REQUIRED WORK
Each record below is to be reproduced without any change.

Scene script records
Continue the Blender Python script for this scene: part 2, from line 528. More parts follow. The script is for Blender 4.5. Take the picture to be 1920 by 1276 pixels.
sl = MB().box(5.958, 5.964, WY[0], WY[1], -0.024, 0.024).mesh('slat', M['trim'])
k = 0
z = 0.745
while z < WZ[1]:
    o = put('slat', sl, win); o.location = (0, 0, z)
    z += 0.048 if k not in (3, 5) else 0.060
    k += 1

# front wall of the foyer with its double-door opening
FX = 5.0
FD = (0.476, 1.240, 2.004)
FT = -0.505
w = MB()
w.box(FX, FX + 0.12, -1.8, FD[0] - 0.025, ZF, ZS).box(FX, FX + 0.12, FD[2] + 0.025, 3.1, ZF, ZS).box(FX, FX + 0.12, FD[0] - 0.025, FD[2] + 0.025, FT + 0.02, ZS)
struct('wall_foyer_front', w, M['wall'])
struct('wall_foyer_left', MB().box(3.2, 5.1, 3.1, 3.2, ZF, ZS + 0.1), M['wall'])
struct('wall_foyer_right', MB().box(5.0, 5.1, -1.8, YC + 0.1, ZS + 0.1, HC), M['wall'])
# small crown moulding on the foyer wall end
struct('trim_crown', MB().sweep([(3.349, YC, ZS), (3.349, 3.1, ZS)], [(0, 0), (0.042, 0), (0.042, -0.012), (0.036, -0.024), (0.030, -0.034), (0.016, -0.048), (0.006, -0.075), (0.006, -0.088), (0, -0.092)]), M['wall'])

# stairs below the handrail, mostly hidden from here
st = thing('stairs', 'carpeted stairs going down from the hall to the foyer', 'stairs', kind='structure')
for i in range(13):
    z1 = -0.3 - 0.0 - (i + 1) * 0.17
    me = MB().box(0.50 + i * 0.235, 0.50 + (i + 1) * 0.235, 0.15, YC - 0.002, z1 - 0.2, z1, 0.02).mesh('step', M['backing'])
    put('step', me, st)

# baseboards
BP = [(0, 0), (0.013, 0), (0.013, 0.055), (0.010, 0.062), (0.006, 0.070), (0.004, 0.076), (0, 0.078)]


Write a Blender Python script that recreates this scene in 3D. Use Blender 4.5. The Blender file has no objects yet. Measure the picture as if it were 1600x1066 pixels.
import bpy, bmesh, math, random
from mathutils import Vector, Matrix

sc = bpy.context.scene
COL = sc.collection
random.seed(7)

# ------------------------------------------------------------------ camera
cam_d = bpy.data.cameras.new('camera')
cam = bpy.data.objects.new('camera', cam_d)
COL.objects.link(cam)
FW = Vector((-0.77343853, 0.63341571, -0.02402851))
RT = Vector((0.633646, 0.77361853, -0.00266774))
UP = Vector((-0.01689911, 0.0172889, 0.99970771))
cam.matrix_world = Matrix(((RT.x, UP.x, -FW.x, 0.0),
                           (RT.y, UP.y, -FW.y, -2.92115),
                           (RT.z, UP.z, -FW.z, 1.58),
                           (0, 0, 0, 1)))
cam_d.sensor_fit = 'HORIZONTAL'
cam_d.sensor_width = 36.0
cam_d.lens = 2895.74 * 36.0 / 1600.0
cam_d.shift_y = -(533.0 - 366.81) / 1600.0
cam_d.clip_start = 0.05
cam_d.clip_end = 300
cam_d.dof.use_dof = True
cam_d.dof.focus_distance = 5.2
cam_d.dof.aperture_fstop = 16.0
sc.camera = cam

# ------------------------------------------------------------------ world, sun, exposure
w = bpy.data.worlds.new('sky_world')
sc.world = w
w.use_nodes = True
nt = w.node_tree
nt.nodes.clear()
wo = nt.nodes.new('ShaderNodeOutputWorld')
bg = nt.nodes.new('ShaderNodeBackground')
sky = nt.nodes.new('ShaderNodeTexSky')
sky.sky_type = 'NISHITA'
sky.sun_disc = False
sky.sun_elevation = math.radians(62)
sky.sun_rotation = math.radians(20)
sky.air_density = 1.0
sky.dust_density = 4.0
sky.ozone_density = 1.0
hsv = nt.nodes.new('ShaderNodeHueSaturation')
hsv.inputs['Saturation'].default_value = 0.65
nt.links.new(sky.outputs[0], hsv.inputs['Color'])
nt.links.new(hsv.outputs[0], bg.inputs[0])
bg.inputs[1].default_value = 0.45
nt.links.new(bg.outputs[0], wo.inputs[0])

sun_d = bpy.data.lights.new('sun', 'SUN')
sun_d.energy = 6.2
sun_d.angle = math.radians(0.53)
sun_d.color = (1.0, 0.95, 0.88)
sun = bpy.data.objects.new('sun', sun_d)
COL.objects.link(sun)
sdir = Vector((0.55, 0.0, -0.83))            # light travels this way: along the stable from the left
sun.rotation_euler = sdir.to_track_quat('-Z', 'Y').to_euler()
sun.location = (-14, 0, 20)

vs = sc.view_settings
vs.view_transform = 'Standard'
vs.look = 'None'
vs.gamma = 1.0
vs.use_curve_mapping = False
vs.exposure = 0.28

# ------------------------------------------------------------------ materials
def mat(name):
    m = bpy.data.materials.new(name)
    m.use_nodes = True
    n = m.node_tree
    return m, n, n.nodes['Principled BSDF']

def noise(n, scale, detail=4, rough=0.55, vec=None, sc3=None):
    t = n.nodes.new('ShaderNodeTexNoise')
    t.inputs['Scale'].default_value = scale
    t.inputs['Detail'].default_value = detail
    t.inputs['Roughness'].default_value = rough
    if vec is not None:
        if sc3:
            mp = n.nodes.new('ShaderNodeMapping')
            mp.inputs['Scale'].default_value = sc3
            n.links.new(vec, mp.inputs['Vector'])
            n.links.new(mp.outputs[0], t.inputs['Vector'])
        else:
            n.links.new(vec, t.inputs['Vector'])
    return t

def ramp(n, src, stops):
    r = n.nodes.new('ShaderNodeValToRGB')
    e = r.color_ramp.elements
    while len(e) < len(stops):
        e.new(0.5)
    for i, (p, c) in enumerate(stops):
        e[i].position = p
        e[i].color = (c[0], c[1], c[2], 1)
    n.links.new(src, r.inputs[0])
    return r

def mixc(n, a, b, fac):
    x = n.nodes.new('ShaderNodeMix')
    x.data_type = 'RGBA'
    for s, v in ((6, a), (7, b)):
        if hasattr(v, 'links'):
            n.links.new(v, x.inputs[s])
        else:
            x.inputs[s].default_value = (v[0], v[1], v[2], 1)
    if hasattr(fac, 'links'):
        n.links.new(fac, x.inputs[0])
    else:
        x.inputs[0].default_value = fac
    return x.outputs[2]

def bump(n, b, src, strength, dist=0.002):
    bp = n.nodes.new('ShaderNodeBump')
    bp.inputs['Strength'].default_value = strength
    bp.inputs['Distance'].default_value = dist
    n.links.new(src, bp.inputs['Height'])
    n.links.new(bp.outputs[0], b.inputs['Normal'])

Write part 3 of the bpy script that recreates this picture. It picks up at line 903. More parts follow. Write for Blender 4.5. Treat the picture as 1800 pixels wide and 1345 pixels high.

COMPLETE RESPONSE
Continue the Blender Python script for this scene: part 2, from line 528. More parts follow. The script is for Blender 4.5. Take the picture to be 1920 by 1276 pixels.
sl = MB().box(5.958, 5.964, WY[0], WY[1], -0.024, 0.024).mesh('slat', M['trim'])
k = 0
z = 0.745
while z < WZ[1]:
    o = put('slat', sl, win); o.location = (0, 0, z)
    z += 0.048 if k not in (3, 5) else 0.060
    k += 1

# front wall of the foyer with its double-door opening
FX = 5.0
FD = (0.476, 1.240, 2.004)
FT = -0.505
w = MB()
w.box(FX, FX + 0.12, -1.8, FD[0] - 0.025, ZF, ZS).box(FX, FX + 0.12, FD[2] + 0.025, 3.1, ZF, ZS).box(FX, FX + 0.12, FD[0] - 0.025, FD[2] + 0.025, FT + 0.02, ZS)
struct('wall_foyer_front', w, M['wall'])
struct('wall_foyer_left', MB().box(3.2, 5.1, 3.1, 3.2, ZF, ZS + 0.1), M['wall'])
struct('wall_foyer_right', MB().box(5.0, 5.1, -1.8, YC + 0.1, ZS + 0.1, HC), M['wall'])
# small crown moulding on the foyer wall end
struct('trim_crown', MB().sweep([(3.349, YC, ZS), (3.349, 3.1, ZS)], [(0, 0), (0.042, 0), (0.042, -0.012), (0.036, -0.024), (0.030, -0.034), (0.016, -0.048), (0.006, -0.075), (0.006, -0.088), (0, -0.092)]), M['wall'])

# stairs below the handrail, mostly hidden from here
st = thing('stairs', 'carpeted stairs going down from the hall to the foyer', 'stairs', kind='structure')
for i in range(13):
    z1 = -0.3 - 0.0 - (i + 1) * 0.17
    me = MB().box(0.50 + i * 0.235, 0.50 + (i + 1) * 0.235, 0.15, YC - 0.002, z1 - 0.2, z1, 0.02).mesh('step', M['backing'])
    put('step', me, st)

# baseboards
BP = [(0, 0), (0.013, 0), (0.013, 0.055), (0.010, 0.062), (0.006, 0.070), (0.004, 0.076), (0, 0.078)]


Write a Blender Python script that recreates this scene in 3D. Use Blender 4.5. The Blender file has no objects yet. Measure the picture as if it were 1600x1066 pixels.
import bpy, bmesh, math, random
from mathutils import Vector, Matrix

sc = bpy.context.scene
COL = sc.collection
random.seed(7)

# ------------------------------------------------------------------ camera
cam_d = bpy.data.cameras.new('camera')
cam = bpy.data.objects.new('camera', cam_d)
COL.objects.link(cam)
FW = Vector((-0.77343853, 0.63341571, -0.02402851))
RT = Vector((0.633646, 0.77361853, -0.00266774))
UP = Vector((-0.01689911, 0.0172889, 0.99970771))
cam.matrix_world = Matrix(((RT.x, UP.x, -FW.x, 0.0),
                           (RT.y, UP.y, -FW.y, -2.92115),
                           (RT.z, UP.z, -FW.z, 1.58),
                           (0, 0, 0, 1)))
cam_d.sensor_fit = 'HORIZONTAL'
cam_d.sensor_width = 36.0
cam_d.lens = 2895.74 * 36.0 / 1600.0
cam_d.shift_y = -(533.0 - 366.81) / 1600.0
cam_d.clip_start = 0.05
cam_d.clip_end = 300
cam_d.dof.use_dof = True
cam_d.dof.focus_distance = 5.2
cam_d.dof.aperture_fstop = 16.0
sc.camera = cam

# ------------------------------------------------------------------ world, sun, exposure
w = bpy.data.worlds.new('sky_world')
sc.world = w
w.use_nodes = True
nt = w.node_tree
nt.nodes.clear()
wo = nt.nodes.new('ShaderNodeOutputWorld')
bg = nt.nodes.new('ShaderNodeBackground')
sky = nt.nodes.new('ShaderNodeTexSky')
sky.sky_type = 'NISHITA'
sky.sun_disc = False
sky.sun_elevation = math.radians(62)
sky.sun_rotation = math.radians(20)
sky.air_density = 1.0
sky.dust_density = 4.0
sky.ozone_density = 1.0
hsv = nt.nodes.new('ShaderNodeHueSaturation')
hsv.inputs['Saturation'].default_value = 0.65
nt.links.new(sky.outputs[0], hsv.inputs['Color'])
nt.links.new(hsv.outputs[0], bg.inputs[0])
bg.inputs[1].default_value = 0.45
nt.links.new(bg.outputs[0], wo.inputs[0])

sun_d = bpy.data.lights.new('sun', 'SUN')
sun_d.energy = 6.2
sun_d.angle = math.radians(0.53)
sun_d.color = (1.0, 0.95, 0.88)
sun = bpy.data.objects.new('sun', sun_d)
COL.objects.link(sun)
sdir = Vector((0.55, 0.0, -0.83))            # light travels this way: along the stable from the left
sun.rotation_euler = sdir.to_track_quat('-Z', 'Y').to_euler()
sun.location = (-14, 0, 20)

vs = sc.view_settings
vs.view_transform = 'Standard'
vs.look = 'None'
vs.gamma = 1.0
vs.use_curve_mapping = False
vs.exposure = 0.28

# ------------------------------------------------------------------ materials
def mat(name):
    m = bpy.data.materials.new(name)
    m.use_nodes = True
    n = m.node_tree
    return m, n, n.nodes['Principled BSDF']

def noise(n, scale, detail=4, rough=0.55, vec=None, sc3=None):
    t = n.nodes.new('ShaderNodeTexNoise')
    t.inputs['Scale'].default_value = scale
    t.inputs['Detail'].default_value = detail
    t.inputs['Roughness'].default_value = rough
    if vec is not None:
        if sc3:
            mp = n.nodes.new('ShaderNodeMapping')
            mp.inputs['Scale'].default_value = sc3
            n.links.new(vec, mp.inputs['Vector'])
            n.links.new(mp.outputs[0], t.inputs['Vector'])
        else:
            n.links.new(vec, t.inputs['Vector'])
    return t

def ramp(n, src, stops):
    r = n.nodes.new('ShaderNodeValToRGB')
    e = r.color_ramp.elements
    while len(e) < len(stops):
        e.new(0.5)
    for i, (p, c) in enumerate(stops):
        e[i].position = p
        e[i].color = (c[0], c[1], c[2], 1)
    n.links.new(src, r.inputs[0])
    return r

def mixc(n, a, b, fac):
    x = n.nodes.new('ShaderNodeMix')
    x.data_type = 'RGBA'
    for s, v in ((6, a), (7, b)):
        if hasattr(v, 'links'):
            n.links.new(v, x.inputs[s])
        else:
            x.inputs[s].default_value = (v[0], v[1], v[2], 1)
    if hasattr(fac, 'links'):
        n.links.new(fac, x.inputs[0])
    else:
        x.inputs[0].default_value = fac
    return x.outputs[2]

def bump(n, b, src, strength, dist=0.002):
    bp = n.nodes.new('ShaderNodeBump')
    bp.inputs['Strength'].default_value = strength
    bp.inputs['Distance'].default_value = dist
    n.links.new(src, bp.inputs['Height'])
    n.links.new(bp.outputs[0], b.inputs['Normal'])

Write part 3 of the bpy script that recreates this picture. It picks up at line 903. More parts follow. Write for Blender 4.5. Treat the picture as 1800 pixels wide and 1345 pixels high.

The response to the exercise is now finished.